How Parents Can Prevent Truancy

    • Make school a priority. Students must not miss school to help with the family business, babysit younger siblings, or go on vacations that fall during the school year. Allowing students to miss school for reasons other than illness or family emergencies sends the message that school is not important.
    • Insist on accurate record keeping. If your child has truancy issues, the school’s attendance policies may not be consistent or effective enough to track your child.

    • Ask the school to notify you when your child is absent whether the absence is excused or unexcused in order to ensure that your child is not forging your name on notes and letters to the school.

    • Investigate the safety of the child’s school. An environment with gang or bullying issues encourages truancy.

    • Talk to your school’s guidance counselor about the possibility of your child attending an alternate school in your district if any environmental issues cannot be addressed.

    • Escort your child to school, whether by walking or driving him. You can shield your child from violence or truant peers by taking him directly to his first class.

    • Work with your child on subjects in which he struggles. Children skip school to avoid embarrassment in the classroom when their academic performance is poor.

    • Take an active interest in your child’s schoolwork. Ask him what he learned in school. 

    • Ask your child his thoughts on truancy.

    • Monitor changes in your child’s friendships, teachers, and family relationships. Problems in all three areas can contribute to your child’s reluctance to attend school.

    • Encourage your child to take an active role in school clubs and participate in sports.

How to Stop Truancy

    • Contact the administrator of the school or the school district administrator responsible for attendance or truancy. Learn the district supervisory chain of command and try to resolve the problem with the administrator closest to the child.

    • Volunteer to be a mentor and support school activities such as music, athletics, and the arts.

    • Contact the local juvenile court that manages truancy policies. Determine how your child’s situation fits the attendance policies and procedures. 

    • Work with the school. Parents can’t do it alone. Talk with the classroom teacher about playground issues. Ask the teacher for a plan to help your child make up missed classwork. It is crucial that the parents and the school work together to help the child.

    • Create a contract, set some boundaries, and make it fun for your child to go to school.

    • Find other parents and older students who are willing to help your child with homework. Make your home the homework center. Put together a telephone tree available to all the neighborhood children’s parents so that all the parents can communicate with each other.
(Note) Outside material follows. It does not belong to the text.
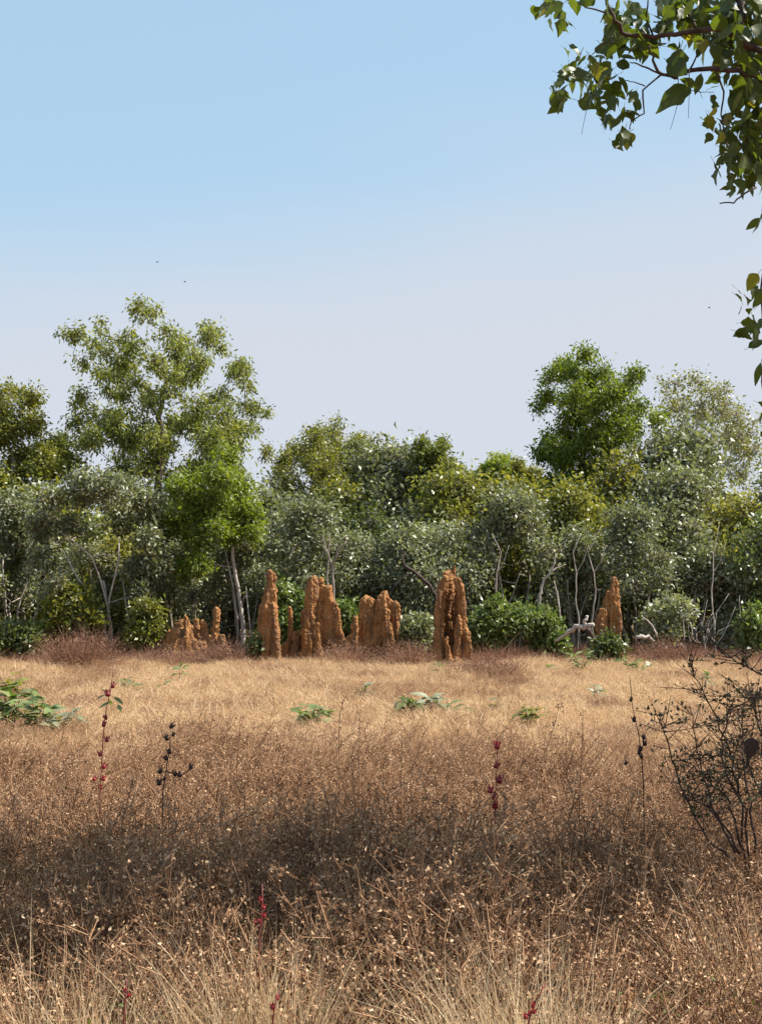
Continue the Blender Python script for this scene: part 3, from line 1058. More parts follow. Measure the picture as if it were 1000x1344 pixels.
# the pale tufts stand in small gaps of the weeds
TUFTS = [(345, 4.45, .30), (690, 4.3, .36), (95, 4.35, .30), (210, 4.2, .2), (520, 4.1, .2)]
for tpx, td, tw in TUFTS:
    gap = (y > td - 1.5) & (y < td + .12) & (np.abs(x - (tpx - 500) / F * y) < tw)
    s = np.where(gap, s * RNG.uniform(.5, .9, len(x)), s)
scatter('dry_weeds', WP, np.stack([x, y, np.full(len(x), -.03)], 1), rots(len(x), .14),
        np.stack([s * RNG.uniform(.9, 1.2, len(x)), s * RNG.uniform(.9, 1.2, len(x)), s], 1), RNG.integers(0, 5, len(x)) + 5 * (y + RNG.normal(size=len(x)) * .6 < 7.0))

# the same brittle weeds, lower and in loose patches, over the open grass
x, y = wedge(5200, 12, 40, 2.5)
k = field_noise(x, y, .38, 55) + .7 * field_noise(x, y, 1.4, 56) + RNG.normal(size=len(x)) * .18 > .46
x, y = x[k], y[k]
s = RNG.uniform(.45, .85, len(x))
scatter('low_dry_weeds', WP[5:], np.stack([x, y, np.full(len(x), -.03)], 1), rots(len(x), .2), np.stack([s * 1.1, s * 1.1, s], 1), RNG.integers(0, 5, len(x)))

# thin straw stalks among the weeds
SP = [grass_proto(9, .62, .10, .0036, 'straw', .35, .6, seg=5, husk=22) for _ in range(4)]
x, y = wedge(300, 2.0, 12, 1.4)
s = RNG.uniform(.6, 1.25, len(x))
scatter('straw_stalks', SP, np.stack([x, y, np.zeros(len(x))], 1), rots(len(x), .2), np.stack([s] * 3, 1), RNG.integers(0, 4, len(x)))

# short bleached grass of the open field
GP = [grass_proto(90, .27, .26, .0062, 'straw', .42, .5, husk=80) for _ in range(4)]
GP.insert(0, grass_proto(90, .27, .26, .007, 'rust_grass', .45, .5, husk=110))
x, y = wedge(11000, 9.0, 41.5, 2.5)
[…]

    • Obtain a copy of the district’s policies and procedures regarding attendance and truancy. Attendance and truancy information is contained in the Student Conduct section of the Student Handbook issued by many school districts. School districts place their policies on their Web sites. 

    • Request meetings with your child’s teachers, the school social worker, the school psychologist and the school principal, if needed.

    • Set a time for your child to go to bed, wake up, have breakfast, arrive at school, and complete his homework.

    • Reward good attendance. However, a day off from school should never be the reward for a student with attendance issues.